Cette deuxième démarche – véritablement transversale et transdisciplinaire – suppose, de la part des enseignant·e·s, une connaissance expérientielle des éléments présents sur leur terrain, une parfaite maîtrise du programme et des compétences de médiation et d’adaptabilité.

Les enseignants créent une interaction entre les éléments trouvés sur le terrain et les programmes scolaires. Shutterstock

Sur le terrain, à partir d’activités dites de « jeu libre » (Loebach et Cox, 2020) les deux démarches se mêlent souvent, au rythme des interactions avec les enfants, de leurs besoins exprimés sur le moment et des opportunités observées par les enseignant·e·s qui n’hésitent pas, alors, à « faire feu de tout bois » !

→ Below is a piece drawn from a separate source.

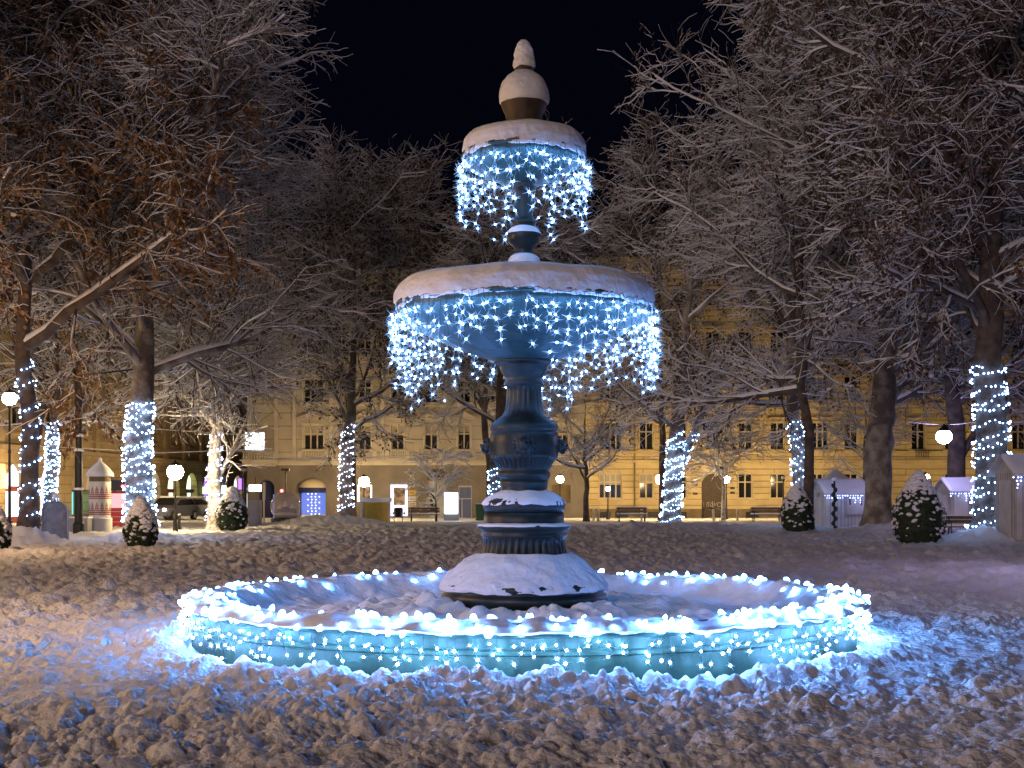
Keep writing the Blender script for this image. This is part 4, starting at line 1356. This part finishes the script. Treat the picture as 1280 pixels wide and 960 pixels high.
# ------------------------------------------------------------------ street lamps
def street_lamp(px, d, py, label, mt='lamp', r=0.27, group='lit street lamps', post=True, xy=None, arm=False):
    if xy is None:
        p = on_ground(px, d, 0.03); zt = EYE + (HOR - py) * d / F
    else:
        p = Vector((xy[0], xy[1], gz(*xy) - .03)); zt = py
    root = thing('street_lamp', label, 'street lamp', p, 0, group)
    h = zt - p.z
    mb = MB()
    mb.lathe([(0.14, 0), (0.14, 0.10), (0.10, 0.16), (0.085, 0.55), (0.11, 0.60), (0.06, 0.66), (0.045, h * 0.6), (0.06, h * 0.62), (0.04, h * 0.64), (0.038, h - r - 0.12), (0.09, h - r - 0.06), (0.10, h - r + 0.02)], n=12)
    mb.build('post', M['iron'], root, sm=True)
    mb = MB(); mb.ball((0, 0, h), r, 16, 12); mb.build('globe', M[mt], root, sm=True)
    mb = MB(); mb.lathe([(r * .75, h + r * .78), (r * .55, h + r * 1.05), (0.05, h + r * 1.25), (0.02, h + r * 1.5)], n=12)
    mb.build('cap', M['iron'], root)
    return root


street_lamp(12, 48, 498, 'tall lit street lamp between the oak and the left edge', r=.25)
street_lamp(219, 58.5, 590, 'lit street lamp between the thick lit trunk and the golden lit tree', r=.36)
street_lamp(455, 82, 602, 'lit street lamp by the yellow stand left of the fountain', r=.33)
street_lamp(826, 83, 599, 'lit street lamp left of the forked tree', r=.33)
street_lamp(1157, 74, 597, 'small lit lamp showing beside the top of the largest conical shrub', 'lamp_soft', .22)
street_lamp(760, 84, 611, 'added small lamp standing in for a light reflected in a yellow building window', 'lamp_soft', .15)  # added post lamp in place of a reflection in the window glass
street_lamp(979, 82, 597, 'pale unlit post lamp in front of the yellow building', 'white', .12)
for (x, y, z, lb, mt) in [(-9.5, 13, 3.6, 'added warm park lamp, unseen on the near lawn left of the fountain', 'lamp_unseen_warm'), (-16.5, 34, 4.6, 'added warm park lamp, unseen beyond the left edge, near the oak', 'lamp_unseen_warm'),
                          (-4.5, -10, 4.4, 'added pinkish park lamp, unseen, facing the fountain from the near side', 'lamp_unseen_pink'), (12.5, 24, 4.2, 'added violet white park lamp, unseen on the lawn right of the fountain', 'lamp_unseen_violet')]:
    M.setdefault('lamp_unseen_warm', emit('unseen park lamp globe', (1.0, 0.60, 0.30), 620))
    M.setdefault('lamp_unseen_pink', emit('unseen park lamp globe pink', (1.0, 0.62, 0.45), 420))
    M.setdefault('lamp_unseen_violet', emit('unseen park lamp globe violet', (0.60, 0.52, 1.0), 270))
    street_lamp(0, 0, z, lb, mt, .24, xy=(x, y))  # unseen lamps added outside the view to light lawn, fountain and trees
# overhead lamps strung over the street in front of the fronts
def hanging_lamp(px, d, z, label, mt, r, span):
    x = (px - 640) * d / F
    root = thing('hanging_lamp', label, 'hanging lamp', (x, d, z), 0, 'lamps hung on wires over the street')
    mb = MB(); mb.ball((0, 0, 0), r, 16, 12, (1, 1, .9)); mb.build('globe', M[mt], root, sm=True)
    mb = MB(); mb.lathe([(r * .8, r * .7), (r * .6, r * 1.0), (.10, r * 1.3), (.04, r * 1.6)], n=16); mb.build('shade', M['iron'], root)
    mb = MB(); mb.tube([(-span, 0, r * 1.9), (-span * .4, 0, r * 1.62), (0, 0, r * 1.55), (span * .4, 0, r * 1.62), (span, 0, r * 1.95)], .02, 4); mb.build('cable', M['twig_snow'], root)


hanging_lamp(1180, 60, EYE + (HOR - 546) * 60 / F, 'violet white globe hung on a wire right of the largest conical shrub', 'lamp_cool', .36, 1.7)
for (px, d, lb) in ((434, 85, 'added street lamp hidden behind the slim densely lit trunk'), (700, 85.5, 'added street lamp behind the fountain, left of the young tree'), (908, 85, 'added street lamp hidden behind the ornamental tree'), (1001, 85, 'added street lamp hidden behind the straight lit trunk'),
                    (1245, 84, 'added street lamp hidden behind the stout far right trunk'), (178, 78, 'added street lamp hidden behind the thick lit trunk'), (270, 92, 'added street lamp hidden behind the golden lit trunk'), (40, 70, 'added street lamp hidden behind the oak trunk'),
                    (360, 84.5, 'added street lamp hidden behind the snow globe')):
    if px == 360: continue
    street_lamp(px, d, 599, lb, 'lamp' if px > 300 else 'lamp_soft', .24 if px > 300 else .34)  # hidden lamps added behind trunks and fountain to light the house fronts

# ------------------------------------------------------------------ huts
def hut(px, d, L, Wg, h, rot, label, panel=False):
    p = on_ground(px, d, .05)
    root = thing('market_hut', label, 'hut', p, rot, 'white wooden market huts')
    body = MB()
    body.bx(-L / 2, L / 2, -Wg / 2, Wg / 2, 0, h)
    for s in (-1, 1):
        x0, x1 = sorted((s * L / 2, s * (L / 2 - .06)))
        body.add([(x0, -Wg / 2, h), (x0, Wg / 2, h), (x0, 0, h + Wg * .30), (x1, -Wg / 2, h), (x1, Wg / 2, h), (x1, 0, h + Wg * .30)], [(0, 1, 2), (5, 4, 3), (0, 2, 5, 3), (1, 4, 5, 2), (0, 3, 4, 1)])
    body.build('body', M['hut'], root)
    seams = MB()
    k = -L / 2 + .18
    while k < L / 2:
        seams.bx(k - .012, k + .012, -Wg / 2 - .014, -Wg / 2 - .002, .05, h - .05); k += .18
    k = -Wg / 2 + .18
    while k < Wg / 2:
        seams.bx(-L / 2 - .014, -L / 2 - .002, k - .012, k + .012, .05, h - .02); k += .18
    seams.build('battens', M['steel'], root)
    rf = MB()
    ov = .22
    hp = Wg * .30 * (Wg / 2 + ov) / (Wg / 2)
    rf.add([(x, y, z + dz) for dz in (0, .06) for x in (-L / 2 - ov, L / 2 + ov) for (y, z) in ((-Wg / 2 - ov, h + Wg * .30 - hp), (0, h + Wg * .30), (Wg / 2 + ov, h + Wg * .30 - hp))],
           [(0, 1, 4, 3), (1, 2, 5, 4), (6, 9, 10, 7), (7, 10, 11, 8), (0, 3, 9, 6), (2, 8, 11, 5), (0, 6, 7, 1), (1, 7, 8, 2), (3, 4, 10, 9), (4, 5, 11, 10)])
    r_ = rf.build('roof', M['hut'], root)
    # snow blanket
    nx_, ny_ = 24, 16
    xs = np.linspace(-L / 2 - ov, L / 2 + ov, nx_); ys = np.linspace(-Wg / 2 - ov, Wg / 2 + ov, ny_)
    Xg, Yg = np.meshgrid(xs, ys)
    Zt = h + Wg * .30 - np.sqrt((Yg * hp / (Wg / 2 + ov)) ** 2 + .004) + .16 + .05 * perlin(Xg * 2 + px, Yg * 2, 1)
    edge = np.maximum(np.abs(Xg) / (L / 2 + ov), np.abs(Yg) / (Wg / 2 + ov)) > .985
    Zt = np.where(edge, Zt - .12, Zt)
    V = np.stack([Xg, Yg, Zt], -1).reshape(-1, 3)
    idx = np.arange(nx_ * ny_).reshape(ny_, nx_)
    Q = np.stack([idx[:-1, :-1], idx[:-1, 1:], idx[1:, 1:], idx[1:, :-1]], -1).reshape(-1, 4)
    link('snow', np_mesh('snow', V, Q, M['snow']), r_)
    dm = MB(); dm.bx(-L / 2 - .05, -L / 2 - .016, -.42, .42, .05, h - .25); dm.bx(-L / 2 - .10, -L / 2 - .052, .3, .36, h * .45, h * .52)
    dm.build('door', M['hut'], root)
    hm = MB(); hm.bx(-L * .02, L * .40, -Wg / 2 - .05, -Wg / 2 - .016, .85, h - .28); hm.bx(-L * .02 - .06, L * .40 + .06, -Wg / 2 - .16, -Wg / 2 - .016, .78, .846)
    ho = hm.build('hatch', M['hut'], root)
    for x in (L * .05, L * .33):
        hm = MB(); hm.bx(x - .03, x + .03, -Wg / 2 - .065, -Wg / 2 - .052, h - .62, h - .30); hm.build('hinge', M['iron'], ho)
    if panel:
        q = MB(); q.bx(-L * .47, -L * .12, -Wg / 2 - .08, -Wg / 2 - .02, .75, h - .2)
        q = q.build('notice_board', M['white'], root)
    # eave lights
    sl = thing('eave_light_string', 'blue icicle lights on the eave of the ' + label.split(' hut')[0] + ' hut', 'string lights', p, rot, 'icicle lights on the hut eaves')
    w = MB(); w.tube([(-L / 2 - ov, -Wg / 2 - ov - .03, h + Wg * .3 - hp - .02), (L / 2 + ov, -Wg / 2 - ov - .03, h + Wg * .3 - hp - .02)], .006, 4); w.build('wire', M['wire'], sl)
    pts = []
    k = -L / 2 - ov
    while k < L / 2 + ov:
        for j in range(random.choice([1, 2, 2, 4])):
            pts.append((k + random.uniform(-.03, .03), -Wg / 2 - ov - .04, h + Wg * .3 - hp - .04 - j * .11))
        k += .13
    add_bulbs(sl, pts, DOT_H, lambda q: q[0], 100, (.7, 1.1))
    return root


M['led_hut'] = emit('hut LED', (0.36, 0.46, 1.0), 10)
DOT_H = [star_mesh('bulb', 0.026, 0, 0, [M['led_hut']], 0, 1)]
hut(1049, 64, 2.1, 1.9, 1.85, R(10), 'left white hut between the narrow conical shrub and the stout plane tree')
hut(1205, 62, 1.9, 1.7, 1.95, R(6), 'middle white hut with a framed notice panel behind the bench', True)
hut(1296, 42, 2.0, 1.7, 2.15, R(2), 'right white hut cut off by the right edge of the picture')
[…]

L’illusion d’une « efficacité naturelle » coupée d’une « efficacité pédagogique » renvoie à la rupture, magnifiquement illustrée par Philippe Descola, entre les deux concepts de « Nature » et de « Culture ». La conception dualiste de l’espèce humaine reste, en effet, fortement ancrée dans l’imaginaire collectif occidental : d’un côté, l’humain et ses propriétés culturelles ; de l’autre, les espèces minérales, végétales, animales et leurs propriétés naturelles.

Or, faire l’école dehors demande de sortir de cette vision binaire en considérant l’humain comme appartenant intégralement au monde de la nature. Les apports des végétaux ou des animaux présents sur les lieux où nous faisons classe dehors agissent, bien entendu, par eux-mêmes. Mais les démarches et postures pédagogiques empruntées par les enseignant·e·s constituent le socle didactique qui donne à la « pédagogie du Dehors » tout son sens et toute son efficacité.